Reminds me of when systemd parsed the kernel command line for the kernel debug parameter, making life hell for kernel devs.

It was so ridiculous, someone ended up sending in a patch for the kernel to modify the command line once it had been parsed to remove the debug parameter.

https://lkml.org/lkml/2014/4/2/415


I agree but find it bizarre that this tip comes in a list of best practices for the major language invented at Google, when the same company's "gflags" library, also heavily used, advertises right at the top that it allows definition of flags in any source file! https://gflags.github.io/gflags/


This defeats the purpose of a good flags library though.

Where flags shine is when you've some obscure tunable deep in the dependency tree that you need to tweak (particularly in an emergency).

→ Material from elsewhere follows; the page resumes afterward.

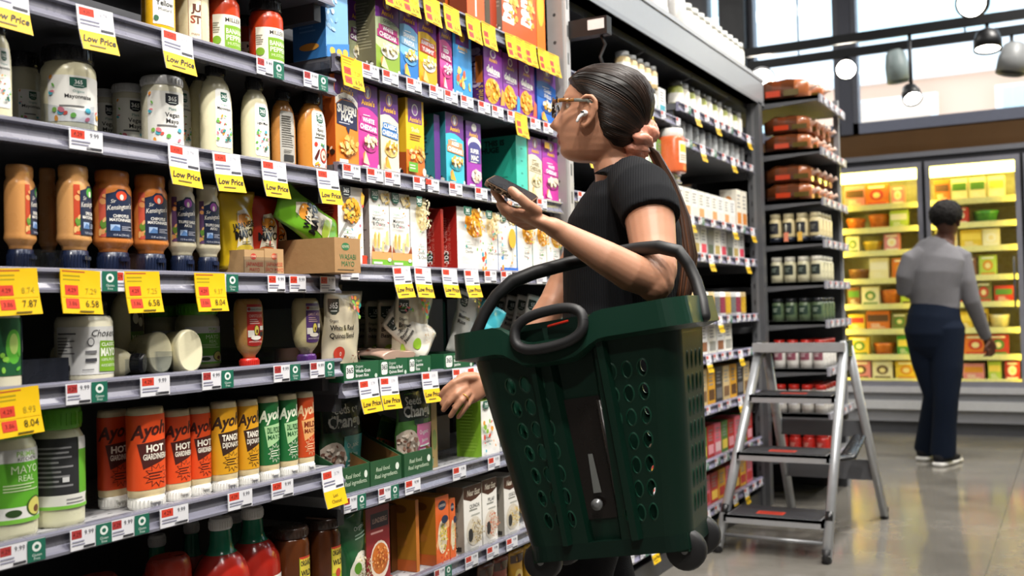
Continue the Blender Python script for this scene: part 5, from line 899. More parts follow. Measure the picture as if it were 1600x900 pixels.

Plumbing through potentially thousands of flags through to main is nonsensical in that scenario.


Which works great, until you want to modify that parameter on the fly, or adjust it based on the current load of the system. Then you're sink, because you had that tunable parameter read from some global state, instead of being set from its parent.


The flag libraries I've used always make this easy, but the problem comes in when you try to reuse that dependency in another binary as a library.

Maybe you've seen a better flags library than I have, though.


No, the flags libraries I've used had exactly that issue.

When that came up what you'd do then is refactor that to be a class parameter or config option or whatever (and we'd usually ask that the flag be kept in some form).

Until then though you get the benefits of a quick and easy way to both expose and use tunables, which is much better than not having it at all.